Siamo in periodo di rinnovo di cariche societarie e le pagine dedicate ai mercati finanziari assumono un aspetto cabalistico: chi verrà nominato alla banca X dalla fondazione Y? Quante saranno le liste per il consiglio della compagnia assicurativa Z? Di chi è amico il professor Caio? E che simpatie politiche ha monsieur Semproniò?
L'affetto per il manuale Cencelli in Italia è così radicato che raramente si discute di sostanza e molto spesso di nomi e caselle anche quando parliamo di società quotate. La passione si è vieppiù scatenata grazie all'innovazione degli amministratori indipendenti, ribattezzati da Guido Rossi "financial gigolò" con quel brillante intuito che conduce a far adottare nel linguaggio comune una personale invenzione linguistica (come successe ad Alberto Ronchey per il "Fattore K" o la "lottizzazione").
Servono questi benedetti amministratori indipendenti? E soprattutto, sono importanti per qualcuno, oltre che alla ristretta cerchia degli eletti e dei grandi elettori? Come un buon giallista non dovrebbe fare, anticipo la risposta che è doppiamente positiva.
Innanzi tutto dobbiamo distinguere: una cosa sono gli amministratori indipendenti, i quali non dovrebbero avere legami con la società, i suoi manager o gli azionisti dominanti, in modo da poter esercitare il loro ruolo di controllo e consiglio in misura obiettiva, al fine di massimizzare il valore della società; un'altra sono i consiglieri di minoranza, che possono sia essere indipendenti sia semplici fiduciari di un socio rilevante sebbene non maggioritario. Entrambe le tipologie devono obbligatoriamente essere presenti nelle società quotate, ma solo quella degli indipendenti è veramente utile. Essi, se interpretano il loro ruolo con capacità e diligenza, possono migliorare il governo della società, assicurando processi di selezione dei manager e di determinazione del compenso, nonché attenzione ai controlli interni e ponderazione delle decisioni più impegnative. Gli amministratori di minoranza fiduciari rischiano di diventare dei "capi corrente" che, avendo a cuore gli interessi del loro referente, aggiungono vischiosità al processo decisionale.
Inoltre, il meccanismo di funzionamento dei consiglieri indipendenti interessa tutti, anche i non addetti ai lavori, perché ci fa riflettere su come il legislatore crei confusione e inefficienze.

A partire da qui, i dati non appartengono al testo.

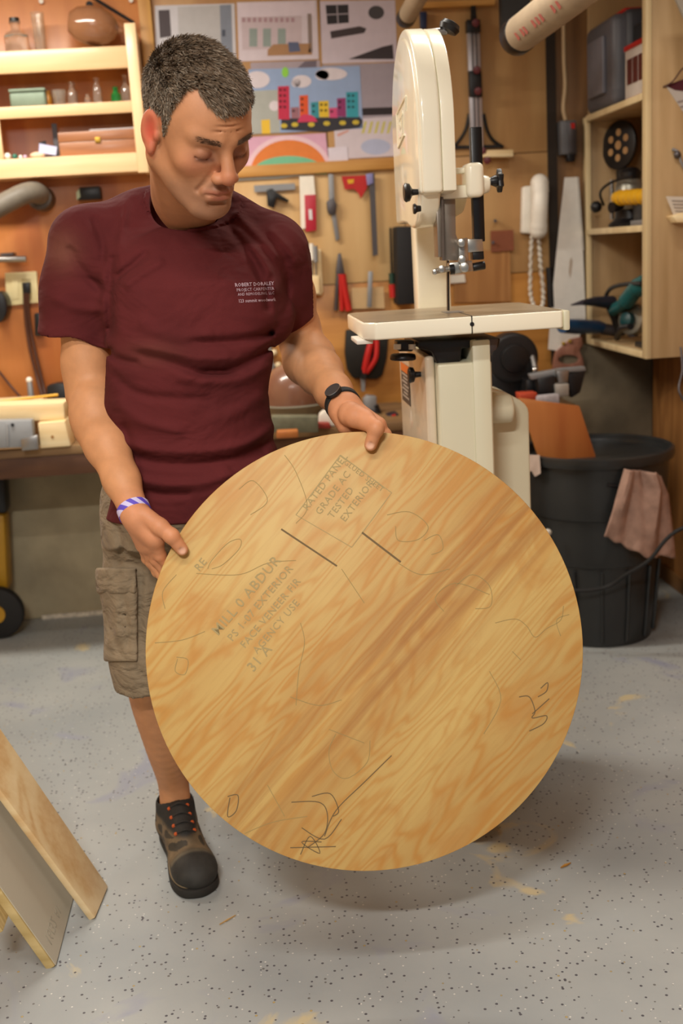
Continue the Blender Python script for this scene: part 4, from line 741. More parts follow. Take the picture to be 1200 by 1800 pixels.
MB().tube([PX(1004, 536, 1.18), PX(1022, 532, 1.2), PX(1045, 530, 1.28), PX(1075, 532, 1.36)], [.003, .009, .018, .026], 16).build('nozzle', mat('navy_grey', '#2a2c38', .45), t); MB().tube([PX(1070, 533, 1.34), PX(1082, 560, 1.38), Vector((1.40, PX(1082, 560, 1.38).y, Z1 + .012))], .018, 12).build('handle', BLACK, t)
t = T('blue_air_tool', 'blue round handled tool lying between saw table and shelf', 'tool', PX(1040, 590, 1.32))
MB().tube([PX(988, 573, 1.14), PX(1010, 574, 1.2), PX(1050, 575, 1.32), PX(1062, 576, 1.35)], [.026, .028, .026, .018], 18).build('barrel', mat('blue_shell', '#1f4468', .35), t); MB().tube([PX(1058, 578, 1.34), PX(1085, 582, 1.40)], .022, 14).build('neck', DSTEEL, t)
MB().tube([PX(1076, 581, 1.38), Vector((1.40, PX(1076, 581, 1.38).y, Z1 + .015))], .014).build('stand', BLACK, t)
# things pinned on the near side panel
t = T('pennant', 'maroon and white paper pennant pinned on the shelf side', 'pennant', PY(1185, 180, YN)); Yp = YN - .002
MB().pprism([(1169, 150), (1290, 110), (1290, 330)], Yp, .0012).build('white_cloth', cm('#b8b0a8'), t); MB().pprism([(1169, 150), (1290, 110), (1290, 172), (1185, 158)], Yp - .0012, .001).build('maroon_band', cm('#4a1220'), t)
for i in range(4): MB().pprism([(1190 + i * 5, 178 + i * 9), (1215, 172 + i * 9), (1215, 175 + i * 9), (1191 + i * 5, 181 + i * 9)], Yp - .0012, .001).build('print_line', cm('#8a7f7a'), t)
MB().tube(spline([PY(1165, 153, Yp), PY(1182, 143, Yp - .01), PY(1200, 120, Yp - .02), PY(1230, 100, Yp)]), .0025).build('string', CORD, t)
t = T('panel_note', 'white printed note tucked on a small wooden cleat at the right edge', 'note', PY(1185, 390, YN)); MB().pprism([(1170, 345), (1290, 348), (1290, 385), (1184, 380)], YN - .02, .0015).build('paper', cm('#c8beb0'), t)
for i in range(4): MB().pprism([(1180 + i * 2, 352 + i * 6), (1220, 353 + i * 6), (1220, 355 + i * 6), (1181 + i * 2, 354 + i * 6)], YN - .0215, .0012).build('print_line', cm('#8a8078'), t)
MB().pprism([(1182, 380), (1200, 374), (1290, 378), (1290, 392), (1190, 391)], YN - .06, .06).build('cleat', LUMBER, t, bevel=.002)
t = T('spring_clip', 'small steel clip hung on the shelf side between pennant and note', 'clip', PY(1188, 285, YN - .01)); MB().tube(spline([PY(1181, 262, YN - .008), PY(1192, 268, YN - .012), PY(1197, 285, YN - .012), PY(1205, 300, YN - .01)]), .0045).build('wire', GREY, t); MB().ball(PY(1190, 272, YN - .012), .012, 12).build('head', DSTEEL, t)
o = MB().prism([PY(1175, -30, 3.5), PY(1400, -60, 3.5), PY(1400, 90, 3.5), PY(1203, 32, 3.5)], (0, .012, 0)).build('grey_board', mat('grey_board', '#8f887c', .6)); tag(o, 'grey board edge slanting in at the top right corner', 'board')
o = MB().tube(spline([PY(1196, 610, 3.66), PY(1199, 650, 3.64), PY(1194, 690, 3.6), PY(1230, 720, 3.6), PY(1300, 640, 3.66)]), .004).build('hanging_wire', DSTEEL); tag(o, 'thin grey wire hanging at the right edge below the shelf', 'wire')

# ------------------------------------------------------------ trash can
CX, CY, CR = 1.13, 3.70, .248; CT = .655
can = T('trash_can', 'large round black plastic trash can standing in the corner', 'trash can', (CX, CY, 0))
CANM = mat('can_plastic', '#2b2c2c', .33, noise=.1, nscale=10, bump=.25, bscale=60)
pf = [(.17, .0), (.18, .004), (.192, .12), (.20, .28), (.203, .282), (.208, .30), (.212, .30 + .1), (.217, .44), (.224, .445), (.228, .46), (.232, .52), (.237, .60), (.24, CT - .03)]
inn = [(.232, CT - .03), (.222, .5), (.2, .3), (.175, .03), (.0, .025)]
MB().lathe([(0.0, .002)] + pf + [(.236, CT - .012)] + inn, (CX, CY, 0), n=56).build('body', CANM, can)
MB().lathe([(.24, CT - .035), (CR + .004, CT - .034), (CR + .008, CT - .02), (CR + .006, CT - .004), (CR - .002, CT), (.236, CT - .004), (.234, CT - .03)], (CX, CY, 0), n=56).build('rim', CANM, can)
for i in range(14):
    a = 2 * PI * i / 14; r1, r2 = .186, .207
    MB().tube([(CX + r1 * math.cos(a), CY + r1 * math.sin(a), .02), (CX + r2 * math.cos(a), CY + r2 * math.sin(a), .27)], .006, 6).build('rib', CANM, can)
MB().tube([(CX + (.236) * math.cos(a), CY + .236 * math.sin(a), .56 + .012 * abs(math.sin((a + PI / 2) * 6))) for a in [-PI / 2 - .16 + .05 * i for i in range(5)]], .006, 8).build('handle_slot', BLACK, can)
Yb = 3.66
o = MB().prism([PY(912, 700, Yb), PY(1018, 714, Yb), PY(1046, 800, Yb), (1.15, Yb + .0, .33), (1.0, Yb, .28), (.965, Yb, .5)], (0, .018, 0)).build('plywood_offcut', PLY_OR, bevel=.001); tag(o, 'orange plywood offcut standing in the trash can', 'wood')
def onc(px, py, r=.252):   # point of the can's outer side seen at a pixel
    d = ray(px, py); lo = None; ox, oy = CO.x - CX, CO.y - CY
    A_ = d.x ** 2 + d.y ** 2; B_ = 2 * (ox * d.x + oy * d.y); C_ = ox * ox + oy * oy - r * r; D_ = B_ * B_ - 4 * A_ * C_
    tt = (-B_ - math.sqrt(max(D_, 0))) / (2 * A_); return CO + d * tt
# towel over the rim
def towel():
    nu, nv = 26, 30; mb = MB(); vs = []
    for j in range(nv):
        v = j / (nv - 1)
        for i in range(nu):
            u = i / (nu - 1)
            xl = 1098 + (1060 - 1098) * v; xr = (1166 + 14 * min(1, v * 5)) + (-6) * v
            yb = 940 + (978 - 940) * min(1, u * 1.6) - 2 * math.sin(u * 30) * (v > .95)
            yt = 824 + 8 * u + 22 * max(0, u - .75) * 4 * .5
            q = onc(xl + (xr - xl) * u, yt + (yb - yt) * v, .262)
            w = .012 * math.sin(u * 11 + v * 2.0) + .006 * math.sin(u * 23 - v * 3) + .01 * math.exp(-((u - .62) / .06) ** 2)
            n_ = Vector((q.x - CX, q.y - CY, 0)).normalized(); vs.append(q + n_ * (w + .012 * v))
    fs = [(j * nu + i, j * nu + i + 1, (j + 1) * nu + i + 1, (j + 1) * nu + i) for j in range(nv - 1) for i in range(nu - 1)]
    mb.add(vs, fs); o = mb.build('shop_towel', mat('pink_cloth', '#a08070', .95, noise=.22, nscale=25, bump=.8, bscale=260))
    md = o.modifiers.new('thick', 'SOLIDIFY'); md.thickness = .005; md.offset = 1
    return o
tag(towel(), 'dirty pinkish towel draped over the side of the trash can', 'towel')
tg = MB().prism([onc(926, 800, .262), onc(948, 800, .262), onc(950, 832, .262), onc(940, 838, .262), onc(934, 828, .262), onc(926, 830, .262)], (0, .003, 0)).build('paper_scrap', mat('pink_paper', '#c8b4a8', .8)); tag(tg, 'torn pale paper hanging on the left of the can rim', 'paper')
o = MB().ball(onc(962, 936, .262), (.014, .01, .012), 12).build('white_handle_knob', WHITEP); tag(o, 'small white lump on the can just beyond the wooden disc', 'lump')
o = MB().tube(spline([Vector((1.5, 3.2, .50)), PY(1200, 928, 3.3), PY(1140, 985, 3.33), PY(1100, 1010, 3.38), PY(1070, 1030, 3.42), PY(1030, 1038, 3.43), PY(990, 1036, 3.45)]), .006).build('power_cable', BLACKR); tag(o, 'thin black cord sweeping in front of the trash can', 'cord')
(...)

Gli amministratori indipendenti sono nati in Italia nel 1999 grazie al codice di autoregolamentazione della Borsa che ne ha delineato le caratteristiche di "garanti" per il mercato. Probabilmente il codice ha fatto troppo affidamento sulla moral suasion senza adeguate sanzioni private e questo ha fatto sì che sia intervenuta, in modo scomposto, la pubblica autorità. Prima si è cercato di dare forza ai codici richiamandoli nel Testo unico della Finanza, poi si sono introdotti a forza gli amministratori di minoranza e quelli indipendenti nei consigli. La Consob recentemente ha dato un ruolo ulteriore (e controverso) agli indipendenti, conferendo loro un potere di veto nelle operazioni con parti correlate; infine, il decreto di attuazione dell'VIII direttiva europea ha scombussolato tutto, dichiarando che è il buon vecchio collegio sindacale ad avere le funzioni di comitato di controllo interno, lasciando nel limbo i comitati costituiti secondo i codici di autodisciplina.
Non vi è chiaro? Neanche a me tanto, salvo una cosa: non c'è una sola situazione complessa che un governo volenteroso non riesca a ingarbugliare ancor di più.